In my color paintings - using pigments, acrylics, pastels, tempera and water colors - I combine powerful, unambiguous brush strokes with soft surface areas. Sometimes things are very quiet and tranquil on the canvas, and then at times the powerful colors are seized with a kind of ecstatic energy. Untamed structures, grabbing hold of space, unfold and break free to open up new paths, then encountering cleanly defined shapes, offering certain figural associations.
Pictures are painted, painted over, and new ones emerge, and this multilayered-ness gives birth to the emergence of a new dimension.

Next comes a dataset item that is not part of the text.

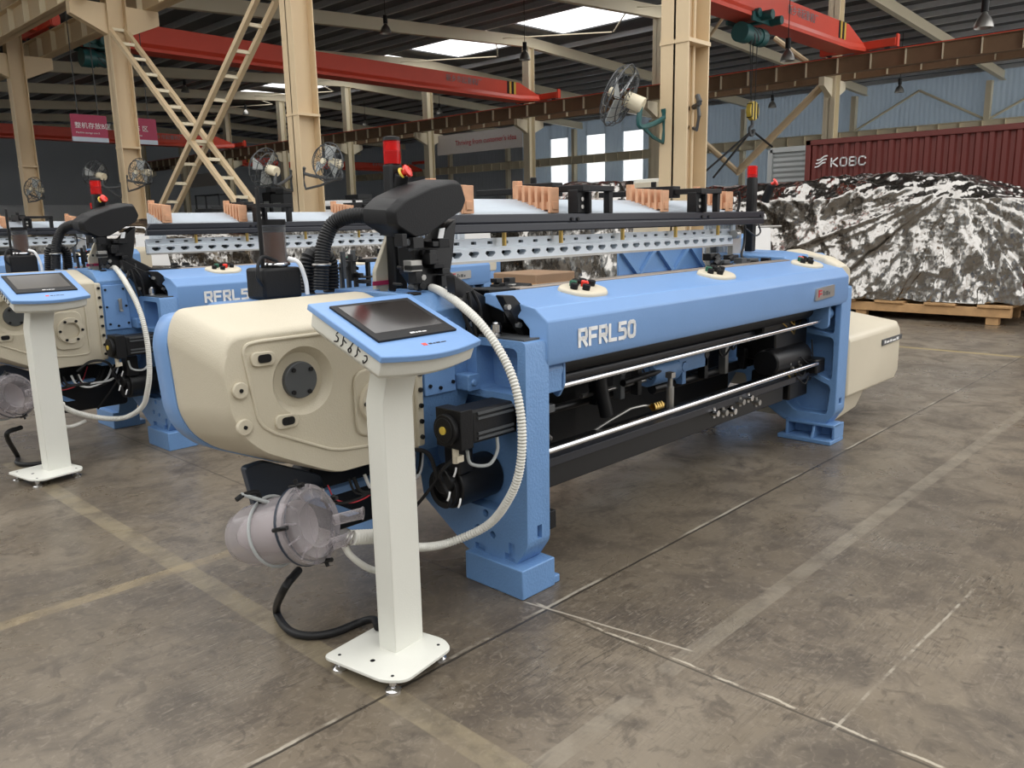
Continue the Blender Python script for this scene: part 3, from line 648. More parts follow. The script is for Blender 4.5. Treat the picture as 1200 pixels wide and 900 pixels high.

In a formative phase of my artistic development, it was pain, and a preoccupation with my own physical form which guided me to the concept of "body rhythm" and to a painting technique reduced to black and white. Black/white to me represents "either/or". The white, untouched surface of the canvas receives black and gray shades through the imprint of my body. It thus becomes an impression of my own inner emotion. Via the repeated impressions / imprints of my body, rhythms emerge – from within to without. The conscious body impressions find their own rhythm on the picture. This is the moment, the here and now, which I am capturing. Sometimes my body moves fast, sometimes slowly. The music accompanying my movements is sometimes loud and sometimes quiet and inspires me to nuance the vigour of my imprint.
In my most recent work, I have granted increasing amounts of space to particular in-between shades, using a deliberately selected second color to breach the black/white rhythm. This new level possibly transforms the binary "either/or" into the multiplicity of a sense of "maybe", and an entirely new rhythmic motion arises.